Beyond influencing voters’ views of individual members of Congress, the debt deal debacle dramatically affected opinions of the body as a whole. Congress is perpetually unpopular, but a CNN/ORC survey found that the public put Congress’ job approval at a miserable 14%–one of its lowest ratings ever. The United Technologies/National Journal Congressional Connection Poll reports that only 31% of those polled believe their member of Congress deserves another term, while 53% say they want someone else.

National Journal noted that these numbers are similar to those expressed in polls leading up to the 2006 Democratic and 2010 Republican waves. Of course, in 2006 and 2010, the public’s ire was directed solely at one party or the other. The Democrats didn’t lose any seats in the House in 2006, and the Republicans lost only three in 2010. Perhaps we are heading for a repeat of 1992’s unusual circumstances, in which a combination of redistricting (which is also happening in this cycle), the House banking scandal (which struck incumbents in both parties), and general disgust with Congress and politics (the Perot candidacy) led to twenty-four defeats of incumbents in the general election and a ten-seat overall Republican gain in a year in which the GOP’s incumbent president (George H.W. Bush) lost the White House to Democrat Bill Clinton.

It would be remarkable if the voters produced a fourth consecutive wave election that will see a large number of incumbent defeats. After 2006, 2008, and 2010, one might think the system was due for a more tranquil year. In addition, Americans often condemn their legislators in general but end up backing their particular representatives and senators anyway.

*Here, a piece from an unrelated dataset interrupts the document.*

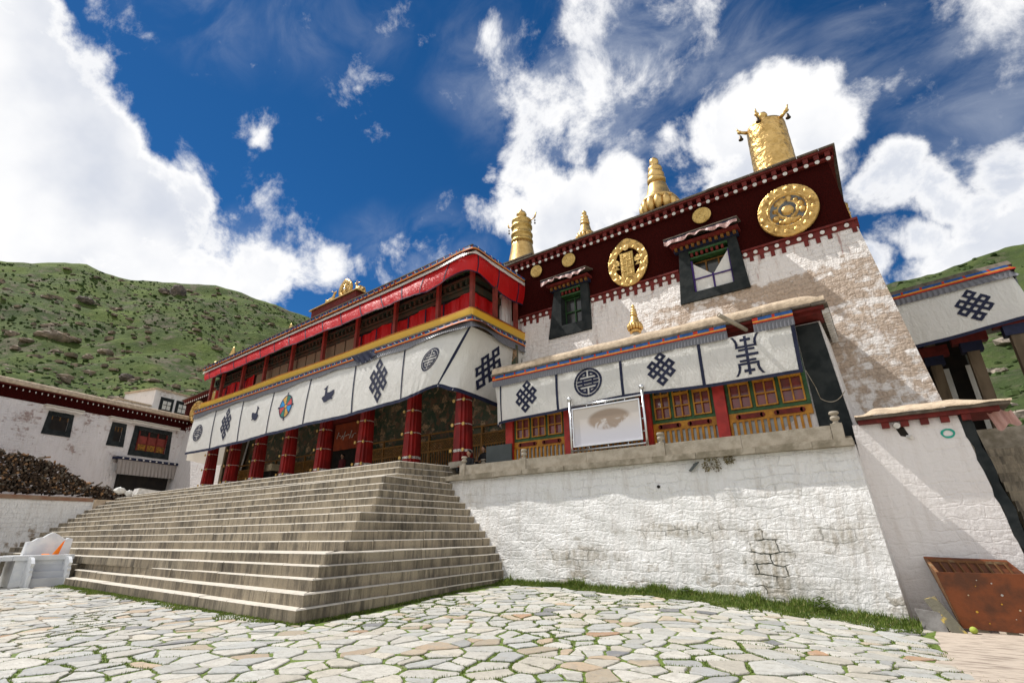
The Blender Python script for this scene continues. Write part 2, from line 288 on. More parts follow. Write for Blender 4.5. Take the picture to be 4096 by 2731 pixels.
def paving_mat():
    m, nt, b = new_mat('flagstone_paving'); v = coords(nt)
    geo = nt.nodes.new('ShaderNodeNewGeometry'); sp = nt.nodes.new('ShaderNodeSeparateXYZ'); nt.links.new(geo.outputs['Position'], sp.inputs[0])
    wn = nt.nodes.new('ShaderNodeTexNoise'); wn.inputs['Scale'].default_value = 2.3; wn.inputs['Detail'].default_value = 7; nt.links.new(v, wn.inputs['Vector'])
    ad = nt.nodes.new('ShaderNodeVectorMath'); ad.operation = 'MULTIPLY_ADD'; nt.links.new(wn.outputs['Color'], ad.inputs[0]); ad.inputs[1].default_value = (.42, .42, 0); nt.links.new(v, ad.inputs[2])
    mp = nt.nodes.new('ShaderNodeMapping'); nt.links.new(ad.outputs[0], mp.inputs[0]); mp.inputs['Rotation'].default_value = (0, 0, .3); mp.inputs['Scale'].default_value = (1.9, 2.7, 0)
    wl_ = nt.nodes.new('ShaderNodeTexNoise'); wl_.inputs['Scale'].default_value = .55; wl_.inputs['Detail'].default_value = 1; nt.links.new(v, wl_.inputs['Vector'])
    ad2 = nt.nodes.new('ShaderNodeVectorMath'); ad2.operation = 'MULTIPLY_ADD'; nt.links.new(wl_.outputs['Color'], ad2.inputs[0]); ad2.inputs[1].default_value = (2.4, 2.4, 0); nt.links.new(mp.outputs[0], ad2.inputs[2])
    mp = ad2
    ve = nt.nodes.new('ShaderNodeTexVoronoi'); ve.feature = 'DISTANCE_TO_EDGE'; ve.inputs['Scale'].default_value = 1; ve.voronoi_dimensions = '2D'; nt.links.new(mp.outputs[0], ve.inputs['Vector'])
    vc = nt.nodes.new('ShaderNodeTexVoronoi'); vc.feature = 'F1'; vc.inputs['Scale'].default_value = 1; vc.voronoi_dimensions = '2D'; nt.links.new(mp.outputs[0], vc.inputs['Vector'])
    s2 = nt.nodes.new('ShaderNodeSeparateColor'); nt.links.new(vc.outputs['Color'], s2.inputs[0])
    rc = nt.nodes.new('ShaderNodeValToRGB'); nt.links.new(s2.outputs[0], rc.inputs[0]); cr = rc.color_ramp; cr.interpolation = 'CONSTANT'
    stops = [(0, (.43, .44, .42)), (.12, (.37, .39, .39)), (.24, (.50, .49, .45)), (.42, (.34, .35, .35)), (.50, (.50, .48, .42)), (.64, (.44, .37, .27)), (.74, (.46, .47, .44)), (.87, (.39, .29, .19)), (.93, (.17, .18, .19)), (.955, (.42, .43, .43)), (.985, (.44, .25, .14))]
    cr.elements[0].color = (*stops[0][1], 1); cr.elements[1].position = stops[1][0]; cr.elements[1].color = (*stops[1][1], 1)
    for p, c in stops[2:]:
        e = cr.elements.new(p); e.color = (*c, 1)
    nb = noise(nt, v, 7, 7, .65); nf = noise(nt, v, 40, 5, .6); nl = noise(nt, v, .45, 3, .5); nm = noise(nt, v, 1.3, 4, .6)
    st = mixc(nt, ramp(nt, nb, .42, .72, 0, .65), rc.outputs[0], (.30, .28, .24)); st = mixc(nt, ramp(nt, nf, .5, .75, 0, .45), st, (.24, .23, .21)); st = mixc(nt, ramp(nt, nl, .45, .65, 0, .3), st, (.36, .34, .30))
    wid = mth(nt, 'ADD', mth(nt, 'MULTIPLY', ramp(nt, nm, .40, .70), .060), .006)
    wid = mth(nt, 'ADD', wid, mth(nt, 'MULTIPLY', ramp(nt, nb, .3, .7), .02))
    e0 = mth(nt, 'SUBTRACT', ve.outputs['Distance'], wid); joint = ramp(nt, e0, .0, .02, 1, 0)
    gr = mixc(nt, ramp(nt, nf, .35, .65), (.075, .13, .016), (.16, .21, .035)); soil = mixc(nt, ramp(nt, nf, .3, .7), (.13, .11, .085), (.30, .26, .20))
    jx = ramp(nt, mth(nt, 'ADD', sp.outputs[0], mth(nt, 'MULTIPLY', nl, 8)), -13, -4, -.12, .12)
    gsel = ramp(nt, mth(nt, 'ADD', nm, jx), .40, .56)
    inx = mth(nt, 'MULTIPLY', mth(nt, 'GREATER_THAN', sp.outputs[0], -33.8), mth(nt, 'LESS_THAN', sp.outputs[0], 1.2)); iny = mth(nt, 'MULTIPLY', mth(nt, 'GREATER_THAN', sp.outputs[1], 1.4), mth(nt, 'LESS_THAN', sp.outputs[1], 15.3))
    joint = mth(nt, 'MAXIMUM', joint, mth(nt, 'MULTIPLY', inx, iny))
    col = mixc(nt, joint, st, mixc(nt, gsel, soil, gr))
    nt.links.new(col, b.inputs['Base Color']); b.inputs['Roughness'].default_value = .75; b.inputs['Specular IOR Level'].default_value = .3
    h = mth(nt, 'ADD', mth(nt, 'MULTIPLY', ramp(nt, e0, -.01, .06), 1.), mth(nt, 'ADD', mth(nt, 'MULTIPLY', nb, .55), mth(nt, 'MULTIPLY', nf, .12)))
    h = mth(nt, 'ADD', h, mth(nt, 'MULTIPLY', s2.outputs[1], .5))
    bump(nt, b, h, 1., .045)
    return m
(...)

Still, the prevailing public mood fifteen months out cannot be reassuring to either President Obama or to members of Congress. A deeply troubled economy, a long-term debt crisis barely eased by this week’s much-heralded deal, and the tumultuous redistricting process are combining with churning unrest on both the right and left of the American spectrum. This unusual assortment of potent ingredients should keep the cauldron boiling all the way to Election Day.